#### WHAT THE TASK ASKS:
Go through the data below. List every line that holds the word "This".

#### DATA TO USE:
╔══

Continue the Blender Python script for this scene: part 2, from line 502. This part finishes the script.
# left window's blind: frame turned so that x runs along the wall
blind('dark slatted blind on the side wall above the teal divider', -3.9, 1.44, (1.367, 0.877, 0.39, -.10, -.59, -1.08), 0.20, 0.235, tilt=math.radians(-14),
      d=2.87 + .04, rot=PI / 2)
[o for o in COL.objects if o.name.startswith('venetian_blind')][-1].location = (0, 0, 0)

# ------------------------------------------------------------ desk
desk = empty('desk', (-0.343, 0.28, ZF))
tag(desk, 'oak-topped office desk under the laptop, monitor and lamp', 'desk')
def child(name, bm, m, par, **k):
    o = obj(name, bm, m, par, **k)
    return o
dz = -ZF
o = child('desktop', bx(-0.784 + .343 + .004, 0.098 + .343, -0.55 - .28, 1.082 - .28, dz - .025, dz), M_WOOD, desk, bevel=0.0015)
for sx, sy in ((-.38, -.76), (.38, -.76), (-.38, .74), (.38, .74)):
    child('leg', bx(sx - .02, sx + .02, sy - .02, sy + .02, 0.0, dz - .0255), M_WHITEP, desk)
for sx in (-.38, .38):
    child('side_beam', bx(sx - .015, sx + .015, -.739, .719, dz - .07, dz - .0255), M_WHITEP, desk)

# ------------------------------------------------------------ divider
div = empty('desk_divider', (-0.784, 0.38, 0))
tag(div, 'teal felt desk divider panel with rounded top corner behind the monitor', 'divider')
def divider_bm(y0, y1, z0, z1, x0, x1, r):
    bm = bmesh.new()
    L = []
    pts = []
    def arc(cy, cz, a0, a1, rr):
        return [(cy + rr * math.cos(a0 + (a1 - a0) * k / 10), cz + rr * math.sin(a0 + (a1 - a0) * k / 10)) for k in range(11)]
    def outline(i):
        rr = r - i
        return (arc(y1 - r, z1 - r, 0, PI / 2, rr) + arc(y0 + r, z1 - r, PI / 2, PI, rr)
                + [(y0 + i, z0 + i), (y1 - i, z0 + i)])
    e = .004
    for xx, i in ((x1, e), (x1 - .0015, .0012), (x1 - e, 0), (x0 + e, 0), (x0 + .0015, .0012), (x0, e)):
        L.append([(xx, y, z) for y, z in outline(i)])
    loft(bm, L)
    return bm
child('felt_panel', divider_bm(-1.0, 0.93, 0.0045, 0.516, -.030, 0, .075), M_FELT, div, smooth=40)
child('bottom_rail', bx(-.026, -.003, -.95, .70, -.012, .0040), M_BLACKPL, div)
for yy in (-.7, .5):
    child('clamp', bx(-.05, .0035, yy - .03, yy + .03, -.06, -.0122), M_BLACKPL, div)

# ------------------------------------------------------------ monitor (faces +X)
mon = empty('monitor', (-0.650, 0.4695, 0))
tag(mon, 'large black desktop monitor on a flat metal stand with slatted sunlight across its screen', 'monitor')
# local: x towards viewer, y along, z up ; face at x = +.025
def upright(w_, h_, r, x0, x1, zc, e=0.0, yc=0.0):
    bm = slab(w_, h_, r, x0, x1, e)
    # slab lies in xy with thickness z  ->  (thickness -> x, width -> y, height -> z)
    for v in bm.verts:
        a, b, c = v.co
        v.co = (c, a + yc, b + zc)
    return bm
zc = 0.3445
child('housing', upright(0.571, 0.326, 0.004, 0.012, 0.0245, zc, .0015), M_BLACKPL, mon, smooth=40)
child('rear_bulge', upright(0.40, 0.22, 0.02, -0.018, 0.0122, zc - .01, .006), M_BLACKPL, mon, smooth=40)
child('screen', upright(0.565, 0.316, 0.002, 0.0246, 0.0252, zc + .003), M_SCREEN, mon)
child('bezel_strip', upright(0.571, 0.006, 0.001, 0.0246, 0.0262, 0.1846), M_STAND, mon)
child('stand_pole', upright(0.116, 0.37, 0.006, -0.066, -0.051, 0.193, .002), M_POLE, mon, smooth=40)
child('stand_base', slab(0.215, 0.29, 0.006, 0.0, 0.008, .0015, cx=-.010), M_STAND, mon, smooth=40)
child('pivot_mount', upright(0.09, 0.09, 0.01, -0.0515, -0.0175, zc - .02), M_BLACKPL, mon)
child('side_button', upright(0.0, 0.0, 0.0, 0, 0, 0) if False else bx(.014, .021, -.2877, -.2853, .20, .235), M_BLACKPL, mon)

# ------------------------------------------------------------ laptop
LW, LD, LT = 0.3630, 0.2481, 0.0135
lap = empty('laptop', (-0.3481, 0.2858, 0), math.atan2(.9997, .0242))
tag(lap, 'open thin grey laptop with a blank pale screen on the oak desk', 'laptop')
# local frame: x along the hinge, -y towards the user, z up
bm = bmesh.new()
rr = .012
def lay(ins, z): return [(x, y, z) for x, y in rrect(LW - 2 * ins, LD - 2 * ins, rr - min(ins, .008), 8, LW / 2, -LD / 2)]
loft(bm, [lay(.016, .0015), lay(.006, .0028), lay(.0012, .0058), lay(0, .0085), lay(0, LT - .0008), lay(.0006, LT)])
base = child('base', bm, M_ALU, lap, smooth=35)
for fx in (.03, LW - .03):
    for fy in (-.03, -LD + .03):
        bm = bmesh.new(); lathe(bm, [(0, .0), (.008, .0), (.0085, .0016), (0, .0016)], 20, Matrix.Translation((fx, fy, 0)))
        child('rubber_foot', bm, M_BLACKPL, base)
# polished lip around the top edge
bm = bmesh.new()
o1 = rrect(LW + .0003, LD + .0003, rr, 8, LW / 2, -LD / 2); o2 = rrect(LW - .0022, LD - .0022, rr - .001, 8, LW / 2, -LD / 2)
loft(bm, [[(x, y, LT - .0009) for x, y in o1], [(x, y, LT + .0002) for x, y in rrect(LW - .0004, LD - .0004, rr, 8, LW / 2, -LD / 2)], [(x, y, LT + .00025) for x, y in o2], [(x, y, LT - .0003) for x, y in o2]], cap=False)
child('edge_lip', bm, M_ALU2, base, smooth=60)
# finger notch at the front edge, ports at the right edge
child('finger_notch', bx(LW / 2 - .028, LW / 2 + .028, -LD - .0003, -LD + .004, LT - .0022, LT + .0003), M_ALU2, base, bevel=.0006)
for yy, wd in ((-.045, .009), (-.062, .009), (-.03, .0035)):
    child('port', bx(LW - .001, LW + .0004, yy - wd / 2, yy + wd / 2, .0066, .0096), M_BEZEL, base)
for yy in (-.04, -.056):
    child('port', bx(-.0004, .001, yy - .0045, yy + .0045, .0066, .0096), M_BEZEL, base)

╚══
╔══

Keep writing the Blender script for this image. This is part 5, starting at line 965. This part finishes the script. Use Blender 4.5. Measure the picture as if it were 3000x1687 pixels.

╚══

#### WRITTEN ANSWER:
Continue the Blender Python script for this scene: part 2, from line 502. This part finishes the script.
Keep writing the Blender script for this image. This is part 5, starting at line 965. This part finishes the script. Use Blender 4.5. Measure the picture as if it were 3000x1687 pixels.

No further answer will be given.